4. Economists have revised estimates upwards too much. Economists, using second-quarter demand as their base, forecast demand for the second half. This is a mistake because second-quarter sales were positively affected by one-off factors cited above, just as fourth-quarter 2008 and first-quarter 2009 sales were affected by one-off factors.

5. The pent-up-demand effect has played itself out. Consumers have pretty much done all of the catch-up that they're going to be doing.

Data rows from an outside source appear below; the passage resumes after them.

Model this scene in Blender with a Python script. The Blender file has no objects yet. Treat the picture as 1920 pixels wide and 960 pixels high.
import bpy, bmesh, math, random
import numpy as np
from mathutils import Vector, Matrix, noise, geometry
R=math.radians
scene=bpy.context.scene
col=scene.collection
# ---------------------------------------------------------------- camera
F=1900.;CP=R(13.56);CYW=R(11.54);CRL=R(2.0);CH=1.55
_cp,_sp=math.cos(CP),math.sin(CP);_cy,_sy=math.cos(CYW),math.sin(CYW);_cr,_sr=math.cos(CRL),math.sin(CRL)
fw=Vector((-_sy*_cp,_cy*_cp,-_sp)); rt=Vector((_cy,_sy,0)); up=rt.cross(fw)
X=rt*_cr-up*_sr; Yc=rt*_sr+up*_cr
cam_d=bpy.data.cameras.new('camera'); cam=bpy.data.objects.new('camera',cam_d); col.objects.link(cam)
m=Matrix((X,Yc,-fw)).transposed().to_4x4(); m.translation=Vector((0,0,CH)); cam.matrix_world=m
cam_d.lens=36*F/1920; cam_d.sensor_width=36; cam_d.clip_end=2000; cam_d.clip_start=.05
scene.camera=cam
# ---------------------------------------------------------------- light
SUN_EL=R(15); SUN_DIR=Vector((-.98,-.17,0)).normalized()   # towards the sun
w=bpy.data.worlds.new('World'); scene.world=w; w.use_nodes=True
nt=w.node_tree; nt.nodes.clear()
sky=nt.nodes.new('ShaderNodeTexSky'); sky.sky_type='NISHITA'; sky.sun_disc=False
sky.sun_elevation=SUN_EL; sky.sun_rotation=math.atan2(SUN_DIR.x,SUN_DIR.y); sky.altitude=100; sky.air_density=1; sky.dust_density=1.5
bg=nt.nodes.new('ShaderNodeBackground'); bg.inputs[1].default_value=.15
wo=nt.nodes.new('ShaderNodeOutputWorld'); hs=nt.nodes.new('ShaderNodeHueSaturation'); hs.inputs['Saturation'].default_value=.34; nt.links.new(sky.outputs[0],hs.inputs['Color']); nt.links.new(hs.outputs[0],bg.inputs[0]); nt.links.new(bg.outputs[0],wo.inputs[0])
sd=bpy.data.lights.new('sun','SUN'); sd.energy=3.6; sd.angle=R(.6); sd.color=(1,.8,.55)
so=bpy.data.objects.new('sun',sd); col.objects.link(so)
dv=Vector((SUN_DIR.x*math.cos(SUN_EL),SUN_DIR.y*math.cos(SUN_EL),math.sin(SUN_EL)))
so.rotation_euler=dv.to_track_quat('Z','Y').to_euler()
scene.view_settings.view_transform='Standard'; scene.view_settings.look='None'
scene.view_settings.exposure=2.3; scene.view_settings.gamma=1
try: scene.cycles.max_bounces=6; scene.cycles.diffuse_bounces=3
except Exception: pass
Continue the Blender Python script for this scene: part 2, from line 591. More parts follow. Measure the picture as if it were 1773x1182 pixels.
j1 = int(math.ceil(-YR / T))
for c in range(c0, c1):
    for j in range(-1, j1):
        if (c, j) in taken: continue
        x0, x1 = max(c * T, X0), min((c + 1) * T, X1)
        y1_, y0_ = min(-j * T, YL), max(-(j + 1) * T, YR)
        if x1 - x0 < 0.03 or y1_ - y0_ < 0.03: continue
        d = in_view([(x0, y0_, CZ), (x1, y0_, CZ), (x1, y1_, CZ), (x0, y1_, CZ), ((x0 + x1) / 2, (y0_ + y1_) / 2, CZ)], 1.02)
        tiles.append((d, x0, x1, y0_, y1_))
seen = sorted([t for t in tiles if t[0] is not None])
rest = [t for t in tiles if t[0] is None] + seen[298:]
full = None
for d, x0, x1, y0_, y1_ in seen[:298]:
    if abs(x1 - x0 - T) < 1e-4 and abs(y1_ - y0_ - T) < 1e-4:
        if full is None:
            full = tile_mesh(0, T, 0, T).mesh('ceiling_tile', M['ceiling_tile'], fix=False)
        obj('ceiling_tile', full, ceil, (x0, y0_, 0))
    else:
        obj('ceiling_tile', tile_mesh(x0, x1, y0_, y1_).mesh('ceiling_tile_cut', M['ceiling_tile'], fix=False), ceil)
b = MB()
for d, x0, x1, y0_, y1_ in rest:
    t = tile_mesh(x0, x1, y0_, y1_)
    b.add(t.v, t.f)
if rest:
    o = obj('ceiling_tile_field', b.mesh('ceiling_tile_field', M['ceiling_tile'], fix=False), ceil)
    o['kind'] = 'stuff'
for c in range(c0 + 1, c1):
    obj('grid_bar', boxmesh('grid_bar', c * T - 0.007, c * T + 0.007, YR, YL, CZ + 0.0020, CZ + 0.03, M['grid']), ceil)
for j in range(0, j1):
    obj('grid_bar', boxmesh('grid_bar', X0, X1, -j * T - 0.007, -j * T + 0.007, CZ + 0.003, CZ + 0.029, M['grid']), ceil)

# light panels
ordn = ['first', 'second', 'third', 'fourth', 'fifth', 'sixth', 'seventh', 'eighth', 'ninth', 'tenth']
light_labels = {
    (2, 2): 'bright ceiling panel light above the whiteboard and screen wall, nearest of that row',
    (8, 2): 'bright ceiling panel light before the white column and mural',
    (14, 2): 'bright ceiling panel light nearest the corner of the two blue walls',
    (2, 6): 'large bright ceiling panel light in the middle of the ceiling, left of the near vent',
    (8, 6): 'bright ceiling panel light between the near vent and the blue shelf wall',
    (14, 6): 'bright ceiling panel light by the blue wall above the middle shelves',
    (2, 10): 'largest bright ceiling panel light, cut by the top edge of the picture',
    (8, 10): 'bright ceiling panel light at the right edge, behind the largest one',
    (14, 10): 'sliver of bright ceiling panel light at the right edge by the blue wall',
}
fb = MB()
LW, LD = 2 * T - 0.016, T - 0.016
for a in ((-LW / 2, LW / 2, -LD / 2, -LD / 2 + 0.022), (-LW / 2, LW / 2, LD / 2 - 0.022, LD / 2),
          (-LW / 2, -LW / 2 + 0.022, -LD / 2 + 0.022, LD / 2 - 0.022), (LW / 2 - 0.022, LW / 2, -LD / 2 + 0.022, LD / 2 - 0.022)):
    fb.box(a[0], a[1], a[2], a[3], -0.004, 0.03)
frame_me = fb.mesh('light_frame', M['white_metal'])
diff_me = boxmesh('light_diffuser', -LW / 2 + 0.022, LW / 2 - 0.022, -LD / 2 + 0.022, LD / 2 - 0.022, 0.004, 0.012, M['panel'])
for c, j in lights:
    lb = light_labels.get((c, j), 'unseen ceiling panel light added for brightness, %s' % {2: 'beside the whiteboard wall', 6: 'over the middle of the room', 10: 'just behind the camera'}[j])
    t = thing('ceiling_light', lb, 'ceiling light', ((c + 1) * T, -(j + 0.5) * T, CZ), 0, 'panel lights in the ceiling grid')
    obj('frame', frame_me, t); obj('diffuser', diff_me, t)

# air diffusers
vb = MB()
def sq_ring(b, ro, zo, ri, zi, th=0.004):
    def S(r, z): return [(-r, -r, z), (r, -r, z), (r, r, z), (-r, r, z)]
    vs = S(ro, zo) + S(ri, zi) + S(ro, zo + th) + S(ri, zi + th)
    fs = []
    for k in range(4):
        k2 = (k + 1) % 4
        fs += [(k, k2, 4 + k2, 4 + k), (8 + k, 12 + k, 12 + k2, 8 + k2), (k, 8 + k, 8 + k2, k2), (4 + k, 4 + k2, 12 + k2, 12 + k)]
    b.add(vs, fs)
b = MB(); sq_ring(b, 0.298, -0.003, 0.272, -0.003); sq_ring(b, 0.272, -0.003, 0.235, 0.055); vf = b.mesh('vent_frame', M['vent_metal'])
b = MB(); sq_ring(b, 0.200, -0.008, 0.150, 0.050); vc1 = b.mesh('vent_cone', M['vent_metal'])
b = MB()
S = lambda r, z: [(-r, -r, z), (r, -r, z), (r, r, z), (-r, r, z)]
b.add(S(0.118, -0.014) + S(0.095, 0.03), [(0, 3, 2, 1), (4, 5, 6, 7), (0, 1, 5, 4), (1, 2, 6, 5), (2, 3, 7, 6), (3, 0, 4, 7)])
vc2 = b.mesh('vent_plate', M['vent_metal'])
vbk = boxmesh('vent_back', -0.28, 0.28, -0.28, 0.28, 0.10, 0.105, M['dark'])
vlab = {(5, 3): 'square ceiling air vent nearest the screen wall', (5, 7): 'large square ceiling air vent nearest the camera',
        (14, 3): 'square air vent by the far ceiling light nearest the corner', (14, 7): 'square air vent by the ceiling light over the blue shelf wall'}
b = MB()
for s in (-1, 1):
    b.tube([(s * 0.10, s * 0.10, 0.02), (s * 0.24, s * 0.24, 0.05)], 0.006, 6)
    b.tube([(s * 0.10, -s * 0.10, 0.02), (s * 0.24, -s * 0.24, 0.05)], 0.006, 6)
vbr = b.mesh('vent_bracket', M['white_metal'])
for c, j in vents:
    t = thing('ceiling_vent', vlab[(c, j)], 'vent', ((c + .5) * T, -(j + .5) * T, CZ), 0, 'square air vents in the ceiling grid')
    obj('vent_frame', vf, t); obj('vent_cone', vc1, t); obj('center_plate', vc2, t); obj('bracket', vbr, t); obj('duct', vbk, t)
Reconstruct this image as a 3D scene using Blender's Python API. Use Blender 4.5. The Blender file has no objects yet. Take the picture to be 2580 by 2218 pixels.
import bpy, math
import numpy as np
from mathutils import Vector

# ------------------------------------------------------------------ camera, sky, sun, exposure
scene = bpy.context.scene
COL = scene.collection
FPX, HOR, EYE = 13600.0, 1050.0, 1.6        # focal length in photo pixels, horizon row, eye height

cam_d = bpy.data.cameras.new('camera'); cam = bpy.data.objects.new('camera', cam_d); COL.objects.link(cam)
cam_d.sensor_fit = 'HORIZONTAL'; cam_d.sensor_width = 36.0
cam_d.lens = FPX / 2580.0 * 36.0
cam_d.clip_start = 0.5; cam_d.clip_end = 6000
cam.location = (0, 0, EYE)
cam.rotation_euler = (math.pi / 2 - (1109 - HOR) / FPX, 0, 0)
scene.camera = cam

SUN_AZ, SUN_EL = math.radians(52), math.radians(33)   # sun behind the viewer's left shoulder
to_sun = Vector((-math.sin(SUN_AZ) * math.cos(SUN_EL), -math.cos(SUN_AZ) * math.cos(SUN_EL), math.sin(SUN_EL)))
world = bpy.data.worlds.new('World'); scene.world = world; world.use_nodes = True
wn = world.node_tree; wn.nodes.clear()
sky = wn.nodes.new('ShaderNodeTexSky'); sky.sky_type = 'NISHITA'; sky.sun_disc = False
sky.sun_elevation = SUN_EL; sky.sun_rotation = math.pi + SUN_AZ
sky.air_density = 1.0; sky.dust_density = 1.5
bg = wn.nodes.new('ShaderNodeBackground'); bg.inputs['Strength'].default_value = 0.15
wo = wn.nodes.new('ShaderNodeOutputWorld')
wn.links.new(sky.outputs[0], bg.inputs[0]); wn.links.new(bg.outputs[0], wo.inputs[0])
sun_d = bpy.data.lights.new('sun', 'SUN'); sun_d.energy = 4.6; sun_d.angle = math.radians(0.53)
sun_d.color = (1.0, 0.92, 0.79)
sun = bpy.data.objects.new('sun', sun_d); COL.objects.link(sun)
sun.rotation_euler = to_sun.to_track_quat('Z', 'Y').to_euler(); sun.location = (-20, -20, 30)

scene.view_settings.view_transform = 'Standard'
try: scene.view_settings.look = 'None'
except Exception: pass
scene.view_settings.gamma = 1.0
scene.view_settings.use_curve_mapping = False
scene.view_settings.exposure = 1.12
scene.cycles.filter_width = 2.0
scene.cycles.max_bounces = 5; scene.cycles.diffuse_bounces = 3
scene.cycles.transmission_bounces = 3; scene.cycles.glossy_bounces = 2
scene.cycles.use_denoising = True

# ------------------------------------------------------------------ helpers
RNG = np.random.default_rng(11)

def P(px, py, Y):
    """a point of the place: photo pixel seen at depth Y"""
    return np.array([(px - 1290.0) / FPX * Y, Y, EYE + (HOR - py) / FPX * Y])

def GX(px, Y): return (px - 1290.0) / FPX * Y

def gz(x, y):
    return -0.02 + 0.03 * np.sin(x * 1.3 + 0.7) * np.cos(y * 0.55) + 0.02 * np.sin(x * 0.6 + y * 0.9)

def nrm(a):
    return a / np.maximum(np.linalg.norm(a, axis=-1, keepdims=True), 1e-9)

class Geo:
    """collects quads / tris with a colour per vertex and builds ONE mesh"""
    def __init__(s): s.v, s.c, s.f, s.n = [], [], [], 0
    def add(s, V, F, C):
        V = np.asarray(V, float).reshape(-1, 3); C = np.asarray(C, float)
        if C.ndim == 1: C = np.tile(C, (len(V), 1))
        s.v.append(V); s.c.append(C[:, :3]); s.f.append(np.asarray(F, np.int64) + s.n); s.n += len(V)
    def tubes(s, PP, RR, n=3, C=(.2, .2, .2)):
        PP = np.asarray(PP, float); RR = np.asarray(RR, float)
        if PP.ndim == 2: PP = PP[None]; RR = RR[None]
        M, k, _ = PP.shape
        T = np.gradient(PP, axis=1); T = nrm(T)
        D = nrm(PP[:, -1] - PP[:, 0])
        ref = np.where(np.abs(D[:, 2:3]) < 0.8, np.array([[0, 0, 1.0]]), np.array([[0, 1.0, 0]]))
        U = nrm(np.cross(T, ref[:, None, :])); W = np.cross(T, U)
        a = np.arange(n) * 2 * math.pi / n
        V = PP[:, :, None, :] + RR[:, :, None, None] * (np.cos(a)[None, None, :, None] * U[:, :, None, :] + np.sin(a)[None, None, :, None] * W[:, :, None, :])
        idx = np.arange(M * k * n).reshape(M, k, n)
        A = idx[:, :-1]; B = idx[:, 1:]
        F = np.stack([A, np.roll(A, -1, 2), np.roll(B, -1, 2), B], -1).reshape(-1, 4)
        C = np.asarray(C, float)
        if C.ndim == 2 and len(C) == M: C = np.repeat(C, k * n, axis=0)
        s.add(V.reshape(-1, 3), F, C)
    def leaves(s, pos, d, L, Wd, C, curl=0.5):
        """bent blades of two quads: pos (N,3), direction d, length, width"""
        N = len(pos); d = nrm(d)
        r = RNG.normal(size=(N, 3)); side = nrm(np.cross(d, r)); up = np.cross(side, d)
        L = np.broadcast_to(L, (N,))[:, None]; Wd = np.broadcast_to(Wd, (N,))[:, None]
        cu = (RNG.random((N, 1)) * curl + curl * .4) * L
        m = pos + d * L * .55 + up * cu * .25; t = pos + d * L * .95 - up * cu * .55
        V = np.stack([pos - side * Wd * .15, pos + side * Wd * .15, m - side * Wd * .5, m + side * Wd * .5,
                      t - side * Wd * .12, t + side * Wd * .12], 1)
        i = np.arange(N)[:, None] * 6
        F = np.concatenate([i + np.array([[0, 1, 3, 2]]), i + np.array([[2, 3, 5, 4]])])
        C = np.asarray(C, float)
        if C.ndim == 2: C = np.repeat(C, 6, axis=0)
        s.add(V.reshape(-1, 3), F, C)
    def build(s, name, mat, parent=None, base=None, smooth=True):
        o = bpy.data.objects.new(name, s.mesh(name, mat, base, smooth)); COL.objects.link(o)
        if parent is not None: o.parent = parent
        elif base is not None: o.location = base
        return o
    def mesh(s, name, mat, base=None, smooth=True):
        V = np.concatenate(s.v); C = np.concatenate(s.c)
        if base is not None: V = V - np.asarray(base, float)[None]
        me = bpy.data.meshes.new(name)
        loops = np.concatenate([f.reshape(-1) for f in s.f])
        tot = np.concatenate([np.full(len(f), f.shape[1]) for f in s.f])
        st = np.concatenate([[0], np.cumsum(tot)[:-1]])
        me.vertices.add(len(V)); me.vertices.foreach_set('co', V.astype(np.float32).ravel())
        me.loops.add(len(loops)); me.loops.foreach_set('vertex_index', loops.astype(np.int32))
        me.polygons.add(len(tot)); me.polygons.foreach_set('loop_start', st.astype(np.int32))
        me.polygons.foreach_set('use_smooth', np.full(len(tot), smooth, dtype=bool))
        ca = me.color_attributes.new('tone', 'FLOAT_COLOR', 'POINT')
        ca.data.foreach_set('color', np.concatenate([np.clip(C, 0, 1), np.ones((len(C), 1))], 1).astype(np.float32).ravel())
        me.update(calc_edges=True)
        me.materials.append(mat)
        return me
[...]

6. "New normal" level of consumption will reflect caution and diminished expectations. In projecting the normalized level of consumption, we probably cannot extrapolate from pre-2008 patterns. Consumption for mass numbers of consumers exceeded income through the use of credit cards, home-equity loans, and so forth. Furthermore, consumers weren't saving any portion of their income. Due to the scare produced by the crisis and the lessons being taught by the financial media, consumers are likely to change their consumption patterns. The average consumer will probably stop supplementing their income with credit for the purposes of boosting consumption. This factor alone will bring the run rate of consumption substantially down.

Furthermore, fear of the unknown may spur many consumers to save some portion of their income to either stash away or to pay down debt (either is net savings). The combined effect of ceasing the use of credit to consume in excess of income together with the tendency towards precautionary savings will very substantially reduce the "run rate" of normalized consumption. It will be well below 2007 or even 2006 levels, relative to income.

Incomes have stagnated and are even falling. According to government statistics, income and wages per employed worker are falling.

Greatly diminished normalized consumption. Combine number 6 with number 7: falling income in combination with a tendency to reduce consumption as a percent of total income (i.e. higher savings). This suggests a run rate of consumption that should be well below 2006 levels.

Unemployment is still falling. This implies a further hit to aggregate consumption and demand.

10. Expiration of unemployment benefits is a risk. The government may not allow this to happen. But it's a clear and present danger.